The keynote speaker, interim Provost Martin Abraham, recalled his own research efforts. Abraham has written or co-written 88 papers, four of which other researchers have cited more than 100 times in their papers.

The flip side is that many of his papers have fallen into oblivion, he said. “Ten percent of what you do will have 90% of the impact,” Abraham said. “Not everything you do is going to be a great success,” but the researcher doesn’t know that when he finishes a project and writes it up.

The provost told of his efforts to adapt methanol (a one-carbon alcohol, not methanol, a two-carbon alcohol) as an additive to gasoline to fuel automobiles. He was trying to develop a catalytic converter.

As a young professor, Abraham and his colleagues at the University of Tulsa, funded by AlliedSignal Inc. (since acquired by Honeywell Corp.) spent four years on the project during which he guided students who wrote papers on their research. Allied Signal decided not to fund any further research but its money was not wasted, Abraham said.

They paid for students to refine their research and meet and make friends with scientists and engineers they later worked with on other projects.

“What I’m proudest of,” Abraham said, “are the number of high-quality students who have worked in my labs [throughout his career] and go on to have successful research careers – [at the] undergraduate, masters and doctoral [levels].”

Not only is research important, Abraham said, communicating what you’ve learned (and haven’t learned) to the rest of the world is equally important. “You can be the greatest researcher,” he said, but it comes to naught “if you aren’t able to explain it.”

That’s why the presentations at Quest are important in the course of YSU students’ academic growth.

“Presentation is your ticket to conferences. The purpose of conferences is to get to know other people in your field,” Abraham said. At conferences, participants learn what their colleagues are working on and exchange insights. These exchanges make them better researchers and better sources of information to their students.

Research keeps one humble, the provost said. “None of my papers or presentations has been perfect.” In returning to some “six months later, I discovered mistakes.”

Regardless, research is essential and continued research will both validate original findings and uncover shortcomings not apparent at the time. “Don’t let perfection be the enemy of the good,” he advised, for if a researcher waits for perfection, he’ll publish very little.

Research is a collaborative process, because another scientist — whether chemist or anthropologist, say — might provide the insight the author or group of researchers didn’t quite nail down, Abraham noted.

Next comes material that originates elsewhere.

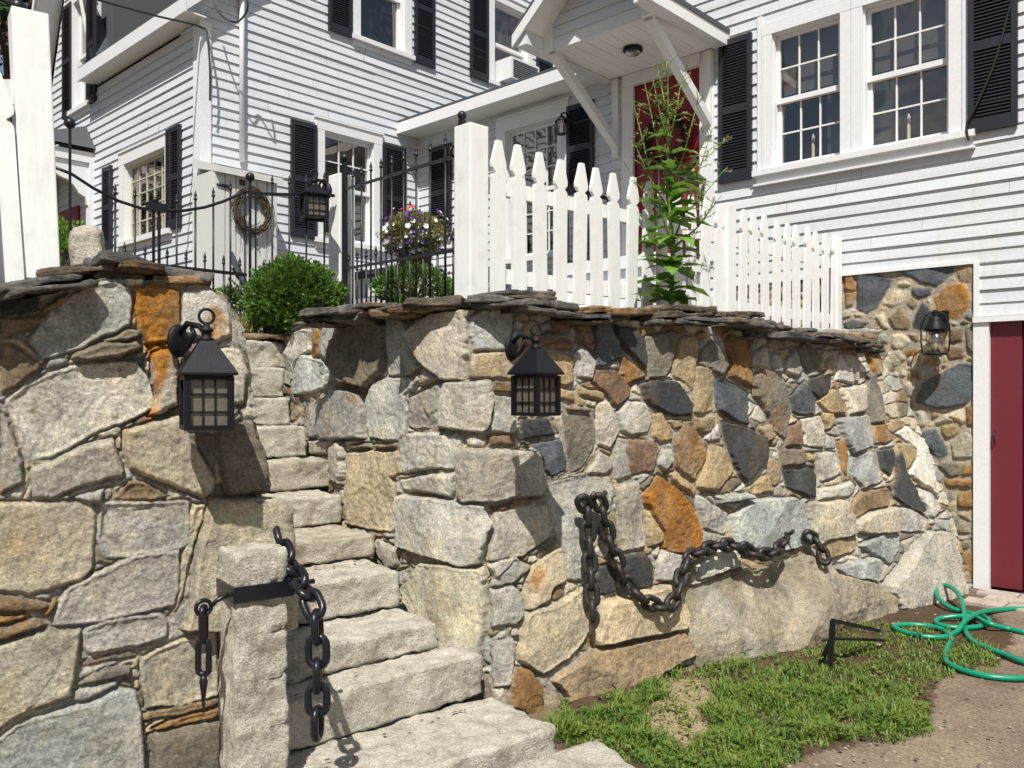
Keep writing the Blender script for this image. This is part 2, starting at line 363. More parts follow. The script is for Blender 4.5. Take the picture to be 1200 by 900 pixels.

Although he didn’t use the word “serendipity,” Abraham hinted at the concept. Crediting racecar driver Bobby Unser with the aphorism, “Success occurs when preparation meets opportunity,” the interim provost modified that to, “Success occurs when you’re prepared to be lucky.”

Researchers never know when those moments will come. “Opportunities doesn’t occur every day,” he said. So it behooves researchers to not get discouraged or let their guard down.

“Research leads to scholarship,” he said. “Analysis and investigation allow you to describe what you’ve learned to a larger audience.”